ABSTRACT

The Duffy Mountain sandstone was deposited by migrating submarine shelf bars that are now completely encased in marine mudstones of the Mancos Shale (Upper Cretaceous). The shelf bars were deposited at least 10 mi (16 km) offshore and stood approximately 100 to 150 ft (30 to 46 m) above a shallow shelf. The bars were never emergent but were shallow enough for fair-weather waves to form ripples along their crests. These elongate sand bodies trend northeast-southwest, approximately parallel to the shoreline. The sediment was probably derived from reworking of transgressed littoral deposits in southwestern Wyoming.

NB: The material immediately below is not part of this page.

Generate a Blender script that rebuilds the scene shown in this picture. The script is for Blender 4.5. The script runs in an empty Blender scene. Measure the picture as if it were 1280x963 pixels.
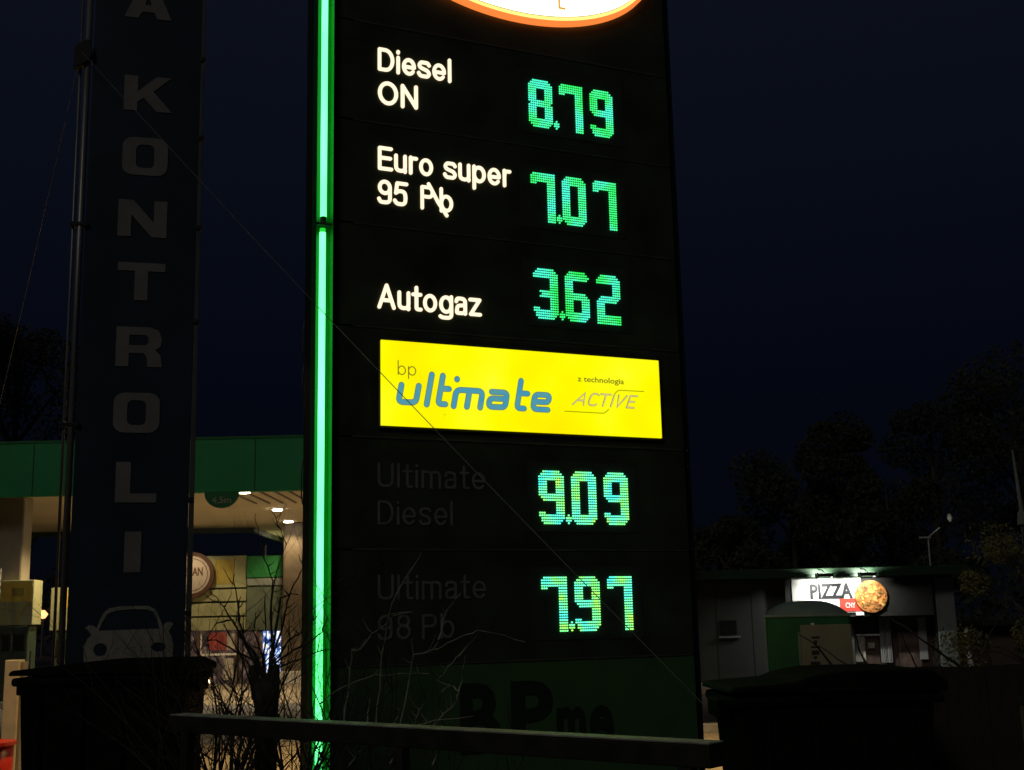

Four subenvironments are recognized: (1) landward flank of the shelf bar, the back bar; (2) the axial crest of central bar; (3) a seaward facing ramp subfacies; and (4) the shelf upon which the shelf bars migrated. Two major processes were active during deposition: (1) fair-weather longshore, southwesterly currents, and (2) storm erosion and westerly, across-the-shelf-bar, sediment transport. During fair weather, sand waves transported sediment along the central bar while the back bar and shelf were being bioturbated. Storms eroded the seaward face of the bar and portions of the central bar, creating hummocky erosion surfaces. Eroded sediment, transported across the bar, was deposited in coarsening-upward spillover lobes in the back bar. After the storm waned, sediments deposited in the back bar were bioturbated and sand waves were deposited on the eroded central bar. Migration of sand waves onto the eroded face of the bar formed the ramp facies.

As the shelf bar migrated, the central bar facies climbed stratigraphically over the back-bar facies. The direction of shelf-bar migration was probably controlled by the interaction of fair-weather and storm-sediment transport.